* START RECORDS SHOWN *

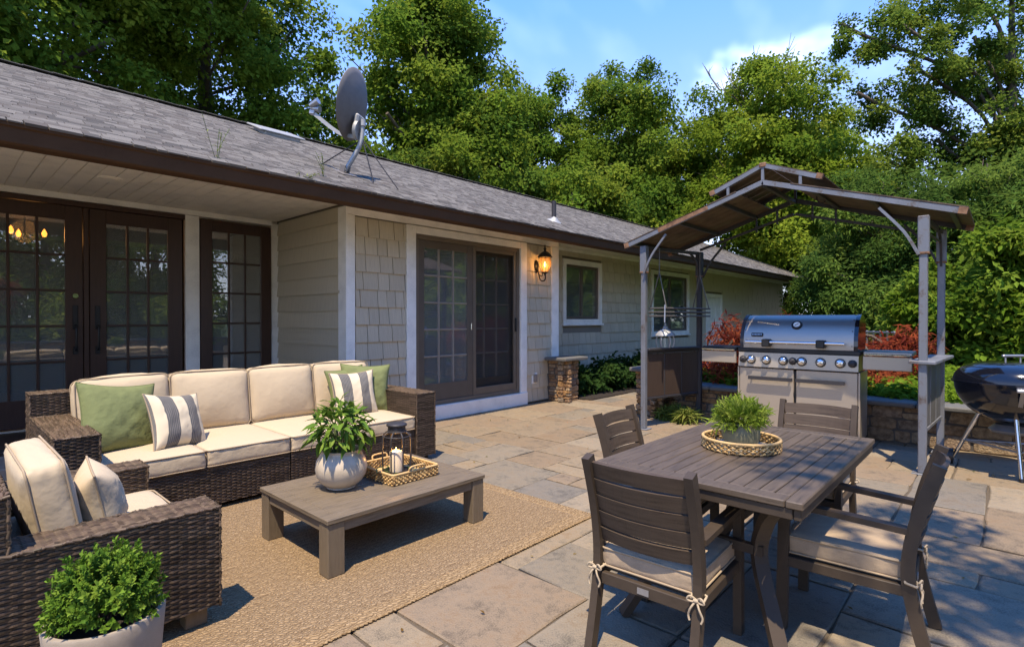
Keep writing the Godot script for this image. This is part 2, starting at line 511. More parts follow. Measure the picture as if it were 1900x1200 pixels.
	M.gloss_leaf = mat(Color(1.15, 1.12, 1.0), 0.45, {"spec": 0.12, "vc": true, "back": Color(0.7, 0.7, 0.7)})


# ---------------------------------------------------------------- siding, stones, flagstones
const EYE := Vector3(0, 1.4, 0)
var shingle_mesh: ArrayMesh
var rocks := []

func make_shared() -> void:
	var b := B.new()
	# one siding shingle: a unit wedge, thick at its lower edge, standing out of the wall along z
	var p := [Vector3(-.5, 0, 0), Vector3(.5, 0, 0), Vector3(.5, 1, 0), Vector3(-.5, 1, 0), Vector3(-.5, 0, 1), Vector3(.5, 0, 1), Vector3(.5, 1, .25), Vector3(-.5, 1, .25)]
	b.quad(p[4], p[5], p[6], p[7], Vector3(0, .02, 1).normalized())
	b.quad(p[0], p[1], p[5], p[4], Vector3.DOWN)
	b.quad(p[3], p[2], p[6], p[7], Vector3.UP)
	b.quad(p[0], p[4], p[7], p[3], Vector3.LEFT)
	b.quad(p[1], p[5], p[6], p[2], Vector3.RIGHT)
	shingle_mesh = b.mesh()
	for k in 8:
		b = B.new()
		b.box(Vector3.ZERO, Vector3.ONE, 0.14)
		b.jitter(0.055, k * 7 + 1)
		rocks.append(b.mesh())

# fills a wall face with shingles; frame = basis of the face (x along, y up, z out), holes are [x0, x1, y0, y1] along the face
func siding(parent: Node, origin: Vector3, frame: Basis, length: float, y0: float, y1: float, holes: Array, most: int, wmin := 0.13, wmax := 0.25, row := 0.217) -> void:
	var all := []
	var y := y0
	while y < y1 - 0.02:
		var h := minf(row, y1 - y)
		var x := -rnd(0.0, 0.1)
		while x < length - 0.01:
			var w := rnd(wmin, wmax)
			var a := maxf(x, 0.0); var e := minf(x + w, length)
			for q in holes:
				if y + h > q[2] + 0.01 and y < q[3] - 0.01:
					if a >= q[0] - 0.001 and e <= q[1] + 0.001: e = a
					elif a < q[0] and e > q[0]: e = q[0]
					elif a < q[1] and e > q[1]: a = q[1]
			if e - a > 0.025:
				var g := 0.0045
				var yo := rnd(-0.0015, 0.0015)
				all.append([origin + frame * Vector3((a + e) / 2, y + yo, 0), e - a - g * 2, h + 0.012, rnd(0.026, 0.034), rng.randi() % 4])
			x += w
		y += row
	all.sort_custom(func(m, k): return m[0].distance_squared_to(EYE) < k[0].distance_squared_to(EYE))
	var rest := B.new()
	for i in all.size():
		var s: Array = all[i]
		if i < most:
			var o := put(shingle_mesh, "siding_shingle", M.siding[s[4]], parent)
			o.transform = Transform3D(frame * Basis.from_scale(Vector3(s[1], s[2], s[3])), s[0])
		else:
			rest.box(s[0] + frame * Vector3(0, s[2] / 2, s[3] / 2), Vector3(s[1], s[2], s[3]), 0.0, frame)
	if rest.v.size(): put(rest.mesh(), "far_siding_shingles", M.siding[1], parent, "stuff")

# a wall in the xy plane with openings, made of boxes that butt
func wall_boxes(b: B, x0: float, x1: float, y0: float, y1: float, z0: float, z1: float, holes: Array) -> void:
	var x := x0
	for q in holes:
		if q[0] > x: b.box(Vector3((x + q[0]) / 2, (y0 + y1) / 2, (z0 + z1) / 2), Vector3(q[0] - x, y1 - y0, z1 - z0))
		if q[2] > y0: b.box(Vector3((q[0] + q[1]) / 2, (y0 + q[2]) / 2, (z0 + z1) / 2), Vector3(q[1] - q[0], q[2] - y0, z1 - z0))
		if q[3] < y1: b.box(Vector3((q[0] + q[1]) / 2, (y1 + q[3]) / 2, (z0 + z1) / 2), Vector3(q[1] - q[0], y1 - q[3], z1 - z0))
		x = q[1]
	if x1 > x: b.box(Vector3((x + x1) / 2, (y0 + y1) / 2, (z0 + z1) / 2), Vector3(x1 - x, y1 - y0, z1 - z0))

# stones laid in uneven courses over a face
func stones(parent: Node, origin: Vector3, frame: Basis, length: float, height: float, depth: float, mats: Array, hmin: float, hmax: float, wmin: float, wmax: float) -> void:
	var y := 0.0
	while y < height - 0.02:
		var h := rnd(hmin, hmax)
		if height - y - h < hmin * 0.7: h = height - y
		var x := 0.0
		while x < length - 0.01:
			var w := rnd(wmin, wmax)
			if length - x - w < wmin * 0.6: w = length - x
			var split := h > hmin * 1.5 and rng.randf() < 0.3
			for part in ([0, 1] if split else [0]):
				var hh := h / 2 if split else h
				var o := put(rocks[rng.randi() % 8], "stone", mats[rng.randi() % mats.size()], parent)
				var d := depth * rnd(0.92, 1.12)
				o.transform = Transform3D(frame * Basis(Vector3.FORWARD, rnd(-0.03, 0.03)) * Basis.from_scale(Vector3(w - 0.008, hh - 0.008, d)), origin + frame * Vector3(x + w / 2, y + hh * (part + 0.5), d / 2 - depth))
			x += w
		y += h

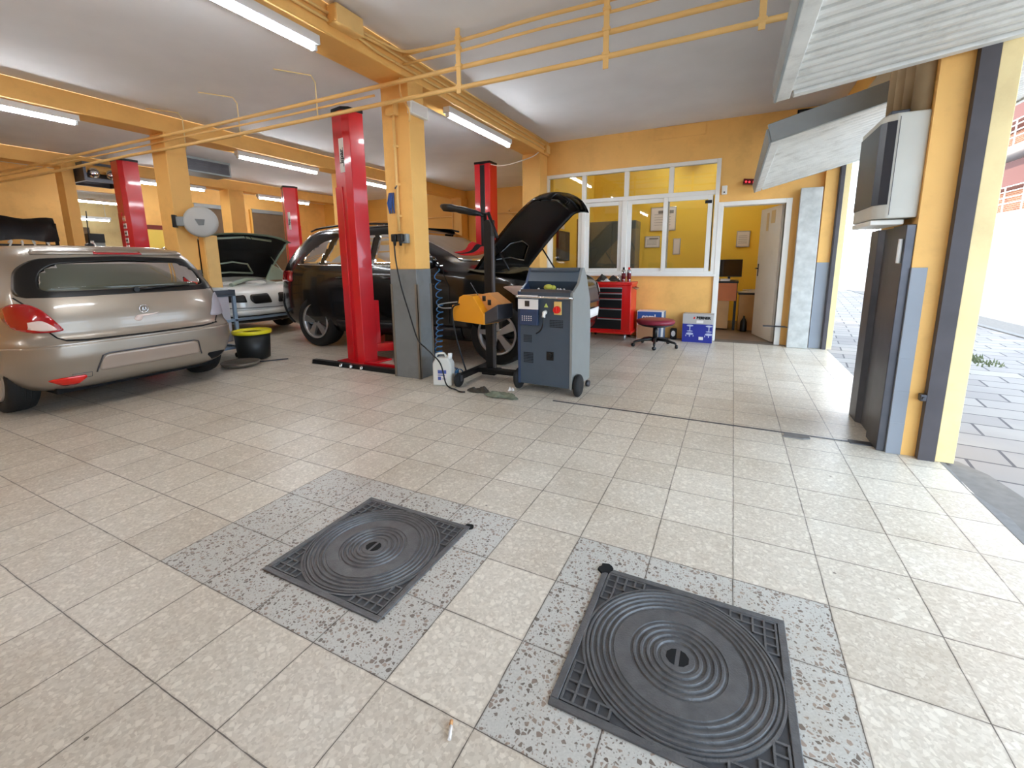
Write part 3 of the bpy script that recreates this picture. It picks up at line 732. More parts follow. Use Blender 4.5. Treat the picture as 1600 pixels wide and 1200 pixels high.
# socket, plugs, cable, hook, cloth
t = thing('power_socket', 'grey wall socket on the near pillar with two black plugs', 'socket', (-3.03, 1.83, 1.44))
b = B(); b.box(-3.04, -2.955, 1.805, 1.855, 1.385, 1.475, .006); obj('box', b, m_frame, t, world=True)
for i, x in enumerate((-3.085, -3.01)):
    b = B(); b.box(x-.03, x+.03, 1.755, 1.806, 1.40, 1.475, .01); b.cyl((x, 1.775, 1.36), (x, 1.78, 1.42), .012, .02); obj('plug', b, m_black, t, world=True)
poly_pipe([(-3.09, 1.775, 1.37), (-3.075, 1.77, 1.2), (-3.02, 1.765, .95), (-2.93, 1.755, .70), (-2.83, 1.74, .45), (-2.72, 1.72, .37), (-2.60, 1.66, .33), (-2.50, 1.655, .24), (-2.46, 1.68, .04), (-2.34, 1.66, .01), (-2.27, 1.62, .01), (-2.22, 1.63, .01)], .007, 'black power cable from the pillar socket sagging to the floor', m_black, 'power_cable', 'cable')
poly_pipe([(-3.06, 1.80, 1.92), (-3.045, 1.78, 1.90), (-3.03, 1.79, 1.93)], .005, 'small dark hook on the near pillar above the socket', m_steel, 'wall_hook', 'hook')
b = B(); random.seed(2)
for k in range(5):
    x = -3.19+.014*k; b.tube([(x+.01, 1.845, 1.88), (x-.004+.012*math.sin(k*2), 1.835, 1.78), (x+.01*math.cos(k*3), 1.84, 1.68+.02*(k % 2))], [.004, .010, .006], 6)
single('blue_cloth', b, M('blue_cloth', (.24, .36, .62), .9), 'small blue cloth hanging on the front of the near pillar', 'cloth')
# reel and boxes on the second-row pillar
t = thing('cable_reel', 'round grey cable reel mounted on the pillar left of the open white car', 'reel', (-6.45, 1.8, 1.78))
mt = Matrix.Translation((-6.50, 1.90, 1.765)) @ Matrix.Rotation(math.radians(52), 4, 'Z')
b = B(); b.lathe([(0, -.055), (.165, -.055), (.195, -.035), (.203, 0), (.195, .035), (.165, .055), (0, .055)], (0, 0, 0), 'y', 28)
bmesh.ops.transform(b.bm, matrix=mt, verts=b.bm.verts); obj('drum_housing', b, m_disc, t, world=True)
b = B(); b.prism([(-.06, .035), (.055, .03), (.04, -.045), (-.02, -.05)], 'y', -.062, -.052, .003, mat=mt); obj('window', b, m_pgrey, t, world=True)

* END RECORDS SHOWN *

§ PROBLEM REQUIREMENTS: Output the records above as they stand, from the first line to the line with "var rocks := []", inclusive, and exclude the pictures.

§ RESULT OF THIS EXERCISE:
Keep writing the Godot script for this image. This is part 2, starting at line 511. More parts follow. Measure the picture as if it were 1900x1200 pixels.
	M.gloss_leaf = mat(Color(1.15, 1.12, 1.0), 0.45, {"spec": 0.12, "vc": true, "back": Color(0.7, 0.7, 0.7)})


# ---------------------------------------------------------------- siding, stones, flagstones
const EYE := Vector3(0, 1.4, 0)
var shingle_mesh: ArrayMesh
var rocks := []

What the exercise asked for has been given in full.